It was a gorgeous first morning aboard the National Geographic Sea Lion.  A mix of low cloud and muted sunshine greeted us as we approached Holkham Bay, the entrance to vast Tracy Arm – Ford’s Terror Wilderness, part of the Tongass National Forest.  Ducking into Williams Cove before our long journey to the head of Tracy Arm fjord, from the ship’s bow we spotted bald eagles, pigeon guillemots, and large rafts of bright-billed surf scoters.  The moment we sat down to breakfast, we were rudely interrupted by a brown bear ambling along the shore, no doubt drawn by the salmon streams of Williams Cove.  So we rushed back outside with cameras and binoculars, leaving our breakfast and coffee to cool.  It’d still be there when the bear was long gone. 
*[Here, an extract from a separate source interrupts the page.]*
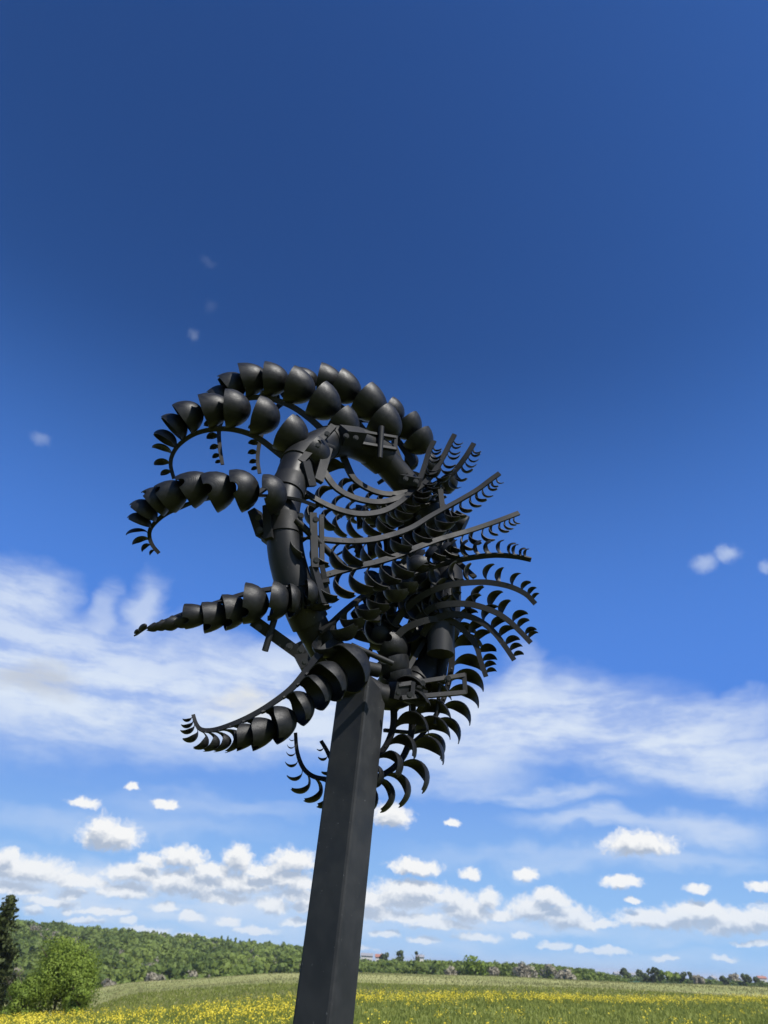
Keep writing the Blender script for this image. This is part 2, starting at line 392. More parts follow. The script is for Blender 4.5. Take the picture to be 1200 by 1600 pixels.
CUP_WIDE = scupt_mesh('cup_wide', 88, 78, 1.22); CUP_NECK = scupt_mesh('cup_neck', 84, 46, 1.2); CUP_SLIM = scupt_mesh('cup_slim', 40, 20, 1.25); CUP_HOOK = scupt_mesh('cup_hook', 56, 30, 1.1)

base_xy = None
pb, pt_ = at(505, 1600, YC), at(568, 1062, YC)
dv = (pt_-pb); foot = pb + dv*((0.0-pb.z)/dv.z); foot.z = tz(foot.x, foot.y)
root = empty('wind_sculpture', foot)
tag(root, 'tall black metal wind sculpture of curling cupped arms on a leaning square post', 'sculpture')
# post: square hollow section with softened corners, cut at a slant on top
up = dv.normalized(); s = .155
fx = Vector((math.cos(R(-33)), math.sin(R(-33)), 0))      # left-front face normal is turned 33 deg to the left
fy = up.cross(fx).normalized(); fx = fy.cross(up).normalized()
bm = bmesh.new(); prof = []; ch = .012
for a, b in ((1, 1), (-1, 1), (-1, -1), (1, -1)):
    c = Vector((a*s/2, b*s/2)); 
    q = [c+Vector((-a*ch, 0)), c+Vector((-a*ch*.3, -b*ch*.3)), c+Vector((0, -b*ch))]
    if a*b > 0: q = q[::-1]
    prof += q
topc = pt_
slant = Vector((.5, 0, 0))
lo = [bm.verts.new(foot+fx*q.x+fy*q.y) for q in prof]; hi = []
for q in prof:
    p = topc+fx*q.x+fy*q.y; hi.append(bm.verts.new(p - up*(.55*((p-topc).dot(RGT)))))
n = len(prof)
for k in range(n): bm.faces.new((lo[k], lo[(k+1) % n], hi[(k+1) % n], hi[k]))
bm.faces.new(hi); bm.faces.new(lo[::-1])
post = link('post', bm_mesh(bm, 'post'), root, M_POST)
bm = bmesh.new(); box_bm(bm, foot+Vector((0, 0, .012)), fx, fy, Vector((0, 0, 1)), .42, .42, .024)
link('base_plate', bm_mesh(bm, 'base_plate'), root, M_POST)
bp = bpy.data.meshes.new('anchor_bolt'); bm = bmesh.new(); bmesh.ops.create_cone(bm, cap_ends=True, segments=6, radius1=.018, radius2=.018, depth=.03); bm.to_mesh(bp); bm.free(); bp.materials.append(M_BAR)
for a in (-1, 1):
    for b in (-1, 1):
        o = link('anchor_bolt', bp, root); o.location = foot+fx*(a*.16)+fy*(b*.16)+Vector((0, 0, .038)); 

# ring of tube pieces
RING = [(548, 1062, -.03), (512, 1018, -.16), (476, 955, -.28), (450, 880, -.34), (444, 820, -.36), (450, 765, -.33), (478, 712, -.24), (530, 688, -.10),
        (585, 706, .06), (628, 750, .18), (672, 805, .28), (696, 870, .33), (700, 935, .34), (688, 1000, .31), (662, 1055, .2), (610, 1090, .07)]
ringp = [at(x, y, YC+d) for x, y, d in RING]
path = catmull(ringp+[ringp[0]], 161)
PIECES = [(0, 13, .092, .064), (14, 32, .080, .076), (33, 42, .064, .074), (43, 51, .074, .084), (52, 64, .088, .080), (65, 78, .084, .088), (79, 97, .078, .072), (98, 112, .07, .074), (113, 126, .066, .07), (127, 141, .074, .066), (142, 156, .066, .05)]
for i0, i1, r0, r1 in PIECES:
    seg = path[i0:i1+1]; bm = bmesh.new()
    rad = [r0+(r1-r0)*k/(len(seg)-1) for k in range(len(seg))]
    sweep_bm(bm, seg, rad, 32); link('ring_tube', bm_mesh(bm, 'ring_tube', True, 35), root, M_TUBE)
    a, b = path[i1-1], path[min(i1+2, 160)]
    bm = bmesh.new(); d = (b-a).normalized()
    sweep_bm(bm, [a-d*.012, a-d*.011, b+d*.011, b+d*.012], [r1*.9, r1+.005, r1+.005, r1*.9], 32); link('collar', bm_mesh(bm, 'collar', True, 35), root, M_BAR)

PX = lambda p, n: n*cdepth(p)/FPX
ncup = 0
def nv(v): return Vector((v[0], -v[2], v[1]))            # (right, up, towards viewer) -> world
def arm(pts, cups, ns, slim=False, w0=11, w1=5.5, keep=True, yaw=14, off=.0, fwd=True):
    N_MIN = 90
    """pts: (px,py,dY) along the strip; cups: (px,py,size in px); ns: outward directions from root to tip"""
    global ncup
    if keep:      # the arm leaves the ring square to its axis and only sweeps back towards its tip
        d0, d1 = pts[0][2], pts[-1][2]
        pts = [(x, y, d0+(d1-d0)*.30*max(0, (d-d0)/(d1-d0) if d1 != d0 else 0)**3) for x, y, d in pts]
    p3 = [at(x, y, YC+d) for x, y, d in pts]; N = max(N_MIN, 8*len(pts)); c = catmull(p3, N)
    frames = []
    for i, p in enumerate(c):
        t = (c[min(i+1, N-1)]-c[max(i-1, 0)]).normalized(); u = i/(N-1)*(len(ns)-1); k = min(int(u), len(ns)-2)
        n = nv(ns[k]).lerp(nv(ns[k+1]), u-k); n = (n-t*n.dot(t)).normalized(); frames.append((p, t, n, n.cross(t)))
    bm = bmesh.new(); prev = None
    for i, (p, t, n, b) in enumerate(frames):
        u = i/(N-1); w = PX(p, w0+(w1-w0)*u); h = w*.42
        r = [bm.verts.new(p - n*.002 + n*(x*w/2) + b*(y*h/2)) for x, y in ((1, 1), (-1, 1), (-1, -1), (1, -1))]
        if prev:
            for k in range(4): bm.faces.new((prev[k], prev[(k+1) % 4], r[(k+1) % 4], r[k]))
        else: bm.faces.new(r)
        prev = r
    bm.faces.new(prev[::-1])
    st = link('arm', bm_mesh(bm, 'arm', True, 35), root, M_BAR)
    # project once, to find where along the strip each cup is fixed
    pr = []
    for p, *_ in frames:
        d = p-EYE; z = d.dot(FWD); pr.append((600+FPX*d.dot(RGT)/z, 800-FPX*d.dot(UPV)/z))
    for (x, y, sz, *wide) in cups:
        i = min(range(N), key=lambda k: (pr[k][0]-x)**2+(pr[k][1]-y)**2)
        L = PX(frames[i][0], sz*(1.06 if slim else 1.07)); kx = wide[0]*.93/(.62*sz) if wide else 1.0
        if fwd and not slim:       # (x, y) is the back of the cup: its mouth, where it is welded, lies further along
            go = (.36 if wide else .28)*L*kx*(1-i/N)**.8
            while i < N-1 and go > 0: go -= (frames[i+1][0]-frames[i][0]).length; i += 1
        p, t, n, b = frames[i]
        mouth = max((Quaternion(n, R(a)) @ t for a in (yaw, -yaw)), key=lambda w: w.dot(EYE-p))   # turned a little on its weld
        t = mouth; b = n.cross(t)
        j = 1 if fwd else 2.6       # hand-bent blades never sit quite alike
        q = Quaternion(t, R(random.uniform(-5, 5)*j)) @ Quaternion(b, R(random.uniform(-4, 4)*j)); L *= random.uniform(.95, 1.05)
        t2, n2, b2 = q @ t, q @ n, q @ b
        o = link('cup', CUP_SLIM if slim else (CUP_HOOK if sz < 36 else CUP_NECK if off else CUP_WIDE), st)
        M = Matrix((t2*(L*kx), b2*L, n2*L)).transposed().to_4x4(); M.translation = p + n2*(.001+off*L); o.matrix_basis = M; ncup += 1
    return st
def along(pts, n, s0, s1, u0=.02, u1=.99, p=1.0):
    """evenly thinning cups along a traced strip"""
    q = [Vector((x, y, 0)) for x, y, _ in pts]; c = catmull(q, 200); out = []
    for i in range(n):
        u = u0+(u1-u0)*(1-(1-i/(n-1))**p); k = int(u*199); out.append((c[k].x, c[k].y, s0+(s1-s0)*i/(n-1)))
    return out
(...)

Next we rounded the corner into Tracy Arm, watching the topography grow steeper, narrower, and ever more dramatic.  We spied mountain goats on the cliffs a thousand feet above, suspended above the sheer drop, unfazed.  Some 30 miles deep into this narrow fjord, around the corner from South Sawyer Glacier, we finished lunch, bundled up in every layer we’d brought, and climbed aboard our zodiacs, bound for the glacial face.  We slalomed through the icebergs and small “growlers,” watching harbor seals at rest on the floating ice.  All of these bergs are evidence of a very active tidewater glacier – flowing quickly downhill from its “accumulation zone” in the Stikine Icefield, and calving lots of ice at its face.  In fact, the South Sawyer Glacier, as with over 95% of Alaska’s glaciers, is in rapid retreat.  Before long, we had booming evidence of the glacier’s movement, as large chunks of ice, some the height of 10-story buildings, began to calve off the glacial face.  It took a second for the “white thunder” sound to reach us; several minutes later, our zodiac was bobbing in the large wave generated as the ice splashed down.  It was a thrill to be in the presence of such power – the cracking of the glacier echoing off vertical granite walls carved by the glacier itself.  What an introduction to Southeast Alaska!